* _Problem to solve_:
Pictures stay out of the copy; set down each line of the listing below exactly.

[Start of Material provided]

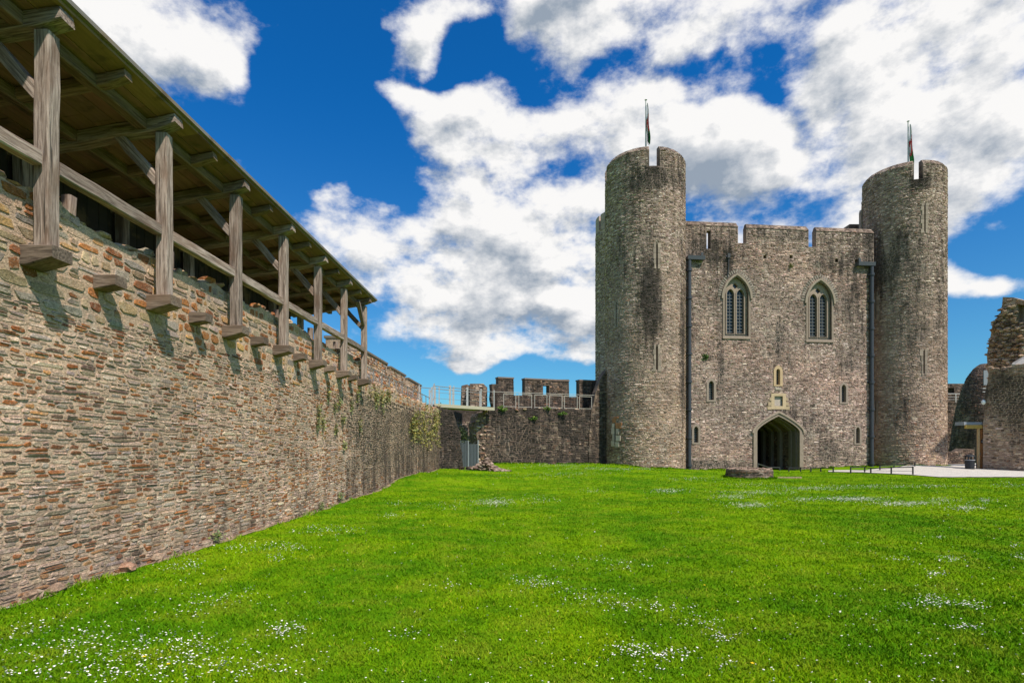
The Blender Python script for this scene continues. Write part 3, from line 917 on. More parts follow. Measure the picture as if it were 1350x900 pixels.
# ================================================================== TIMBER GALLERY
def beam(name, a, b, w, h, mat, parent, up=(0, 0, 1), chamf=.012, seed=0, taper_end=None, wob=.006):
    """squared timber with chamfered arrises and slight unevenness; local X runs along it"""
    a = Vector(a); b = Vector(b); d = b - a; L = d.length; d = d.normalized()
    u = Vector(up)
    if abs(d.dot(u)) > .95: u = Vector((0, 1, 0))
    sy = u.cross(d).normalized(); sz = d.cross(sy).normalized()
    rg = np.random.default_rng(seed or int(abs(a.x * 91 + a.y * 57 + a.z * 13 + b.y * 7) * 10) % 99991)
    n = max(2, int(L / .25)); c = min(chamf, w * .2)
    prof = [(-w / 2 + c, -h / 2), (w / 2 - c, -h / 2), (w / 2, -h / 2 + c), (w / 2, h / 2 - c), (w / 2 - c, h / 2), (-w / 2 + c, h / 2), (-w / 2, h / 2 - c), (-w / 2, -h / 2 + c)]
    v = []
    for i in range(n + 1):
        jy, jz = rg.normal(0, wob, 2)
        for (y, z) in prof:
            x = L * i / n
            if taper_end and i == n: z = z * taper_end + h / 2 * (1 - taper_end)
            v.append((x, y + jy + rg.normal(0, wob * .3), z + jz * .7 + rg.normal(0, wob * .3)))
    f = []
    for i in range(n):
        for k in range(8):
            k2 = (k + 1) % 8; f.append((i * 8 + k, i * 8 + k2, (i + 1) * 8 + k2, (i + 1) * 8 + k))
    f.append(tuple(range(8))[::-1]); f.append(tuple(n * 8 + k for k in range(8)))
    me = bpy.data.meshes.new(name); me.from_pydata(v, [], f); me.materials.append(mat)
    o = bpy.data.objects.new(name, me); col.objects.link(o)
    off = parent.location if parent else Vector()
    o.matrix_local = Matrix(((d.x, sy.x, sz.x, a.x - off.x), (d.y, sy.y, sz.y, a.y - off.y), (d.z, sy.z, sz.z, a.z - off.z), (0, 0, 0, 1)))
    if parent: o.parent = parent
    return o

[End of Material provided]

* _Written response_:
The Blender Python script for this scene continues. Write part 3, from line 917 on. More parts follow. Measure the picture as if it were 1350x900 pixels.
# ================================================================== TIMBER GALLERY
def beam(name, a, b, w, h, mat, parent, up=(0, 0, 1), chamf=.012, seed=0, taper_end=None, wob=.006):
    """squared timber with chamfered arrises and slight unevenness; local X runs along it"""
    a = Vector(a); b = Vector(b); d = b - a; L = d.length; d = d.normalized()
    u = Vector(up)
    if abs(d.dot(u)) > .95: u = Vector((0, 1, 0))
    sy = u.cross(d).normalized(); sz = d.cross(sy).normalized()
    rg = np.random.default_rng(seed or int(abs(a.x * 91 + a.y * 57 + a.z * 13 + b.y * 7) * 10) % 99991)
    n = max(2, int(L / .25)); c = min(chamf, w * .2)
    prof = [(-w / 2 + c, -h / 2), (w / 2 - c, -h / 2), (w / 2, -h / 2 + c), (w / 2, h / 2 - c), (w / 2 - c, h / 2), (-w / 2 + c, h / 2), (-w / 2, h / 2 - c), (-w / 2, -h / 2 + c)]
    v = []
    for i in range(n + 1):
        jy, jz = rg.normal(0, wob, 2)
        for (y, z) in prof:
            x = L * i / n
            if taper_end and i == n: z = z * taper_end + h / 2 * (1 - taper_end)
            v.append((x, y + jy + rg.normal(0, wob * .3), z + jz * .7 + rg.normal(0, wob * .3)))
    f = []
    for i in range(n):
        for k in range(8):
            k2 = (k + 1) % 8; f.append((i * 8 + k, i * 8 + k2, (i + 1) * 8 + k2, (i + 1) * 8 + k))
    f.append(tuple(range(8))[::-1]); f.append(tuple(n * 8 + k for k in range(8)))
    me = bpy.data.meshes.new(name); me.from_pydata(v, [], f); me.materials.append(mat)
    o = bpy.data.objects.new(name, me); col.objects.link(o)
    off = parent.location if parent else Vector()
    o.matrix_local = Matrix(((d.x, sy.x, sz.x, a.x - off.x), (d.y, sy.y, sz.y, a.y - off.y), (d.z, sy.z, sz.z, a.z - off.z), (0, 0, 0, 1)))
    if parent: o.parent = parent
    return o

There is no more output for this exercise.